_Brief:_ Would you copy out the whole listing exactly as given?

>>>>

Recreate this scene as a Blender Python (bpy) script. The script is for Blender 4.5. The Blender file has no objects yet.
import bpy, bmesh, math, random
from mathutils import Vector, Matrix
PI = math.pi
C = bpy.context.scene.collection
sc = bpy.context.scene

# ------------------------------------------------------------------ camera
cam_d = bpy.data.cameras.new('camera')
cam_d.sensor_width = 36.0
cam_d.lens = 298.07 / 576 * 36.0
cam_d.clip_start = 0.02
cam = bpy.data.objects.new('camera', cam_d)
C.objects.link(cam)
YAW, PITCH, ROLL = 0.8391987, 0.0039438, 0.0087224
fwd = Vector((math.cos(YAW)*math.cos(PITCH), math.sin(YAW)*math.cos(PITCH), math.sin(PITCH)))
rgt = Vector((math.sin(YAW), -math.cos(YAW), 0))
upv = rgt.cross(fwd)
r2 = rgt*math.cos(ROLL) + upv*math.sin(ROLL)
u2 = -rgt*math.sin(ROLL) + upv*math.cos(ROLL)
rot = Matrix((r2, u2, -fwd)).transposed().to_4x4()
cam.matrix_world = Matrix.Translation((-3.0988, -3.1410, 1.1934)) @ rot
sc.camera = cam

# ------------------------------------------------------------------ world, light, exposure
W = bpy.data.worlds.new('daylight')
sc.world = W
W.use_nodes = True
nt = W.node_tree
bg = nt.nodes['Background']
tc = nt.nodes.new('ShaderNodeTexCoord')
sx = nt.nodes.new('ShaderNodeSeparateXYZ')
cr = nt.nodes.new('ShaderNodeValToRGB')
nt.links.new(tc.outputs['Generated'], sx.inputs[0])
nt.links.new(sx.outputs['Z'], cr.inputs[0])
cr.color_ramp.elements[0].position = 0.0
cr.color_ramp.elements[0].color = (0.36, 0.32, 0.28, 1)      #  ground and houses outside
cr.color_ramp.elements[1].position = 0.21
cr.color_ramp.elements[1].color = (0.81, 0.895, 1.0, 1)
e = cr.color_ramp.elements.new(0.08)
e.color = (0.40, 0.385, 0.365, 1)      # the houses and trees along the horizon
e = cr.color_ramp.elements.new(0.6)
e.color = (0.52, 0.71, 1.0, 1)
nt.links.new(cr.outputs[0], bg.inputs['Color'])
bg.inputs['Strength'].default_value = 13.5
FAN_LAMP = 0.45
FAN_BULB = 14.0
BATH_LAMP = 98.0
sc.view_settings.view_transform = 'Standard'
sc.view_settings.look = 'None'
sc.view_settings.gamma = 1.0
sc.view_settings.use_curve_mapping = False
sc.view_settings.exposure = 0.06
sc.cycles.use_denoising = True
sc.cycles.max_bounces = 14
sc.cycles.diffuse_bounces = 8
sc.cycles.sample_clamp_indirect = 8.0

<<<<

_Full response:_
Recreate this scene as a Blender Python (bpy) script. The script is for Blender 4.5. The Blender file has no objects yet.
import bpy, bmesh, math, random
from mathutils import Vector, Matrix
PI = math.pi
C = bpy.context.scene.collection
sc = bpy.context.scene

# ------------------------------------------------------------------ camera
cam_d = bpy.data.cameras.new('camera')
cam_d.sensor_width = 36.0
cam_d.lens = 298.07 / 576 * 36.0
cam_d.clip_start = 0.02
cam = bpy.data.objects.new('camera', cam_d)
C.objects.link(cam)
YAW, PITCH, ROLL = 0.8391987, 0.0039438, 0.0087224
fwd = Vector((math.cos(YAW)*math.cos(PITCH), math.sin(YAW)*math.cos(PITCH), math.sin(PITCH)))
rgt = Vector((math.sin(YAW), -math.cos(YAW), 0))
upv = rgt.cross(fwd)
r2 = rgt*math.cos(ROLL) + upv*math.sin(ROLL)
u2 = -rgt*math.sin(ROLL) + upv*math.cos(ROLL)
rot = Matrix((r2, u2, -fwd)).transposed().to_4x4()
cam.matrix_world = Matrix.Translation((-3.0988, -3.1410, 1.1934)) @ rot
sc.camera = cam

# ------------------------------------------------------------------ world, light, exposure
W = bpy.data.worlds.new('daylight')
sc.world = W
W.use_nodes = True
nt = W.node_tree
bg = nt.nodes['Background']
tc = nt.nodes.new('ShaderNodeTexCoord')
sx = nt.nodes.new('ShaderNodeSeparateXYZ')
cr = nt.nodes.new('ShaderNodeValToRGB')
nt.links.new(tc.outputs['Generated'], sx.inputs[0])
nt.links.new(sx.outputs['Z'], cr.inputs[0])
cr.color_ramp.elements[0].position = 0.0
cr.color_ramp.elements[0].color = (0.36, 0.32, 0.28, 1)      #  ground and houses outside
cr.color_ramp.elements[1].position = 0.21
cr.color_ramp.elements[1].color = (0.81, 0.895, 1.0, 1)
e = cr.color_ramp.elements.new(0.08)
e.color = (0.40, 0.385, 0.365, 1)      # the houses and trees along the horizon
e = cr.color_ramp.elements.new(0.6)
e.color = (0.52, 0.71, 1.0, 1)
nt.links.new(cr.outputs[0], bg.inputs['Color'])
bg.inputs['Strength'].default_value = 13.5
FAN_LAMP = 0.45
FAN_BULB = 14.0
BATH_LAMP = 98.0
sc.view_settings.view_transform = 'Standard'
sc.view_settings.look = 'None'
sc.view_settings.gamma = 1.0
sc.view_settings.use_curve_mapping = False
sc.view_settings.exposure = 0.06
sc.cycles.use_denoising = True
sc.cycles.max_bounces = 14
sc.cycles.diffuse_bounces = 8
sc.cycles.sample_clamp_indirect = 8.0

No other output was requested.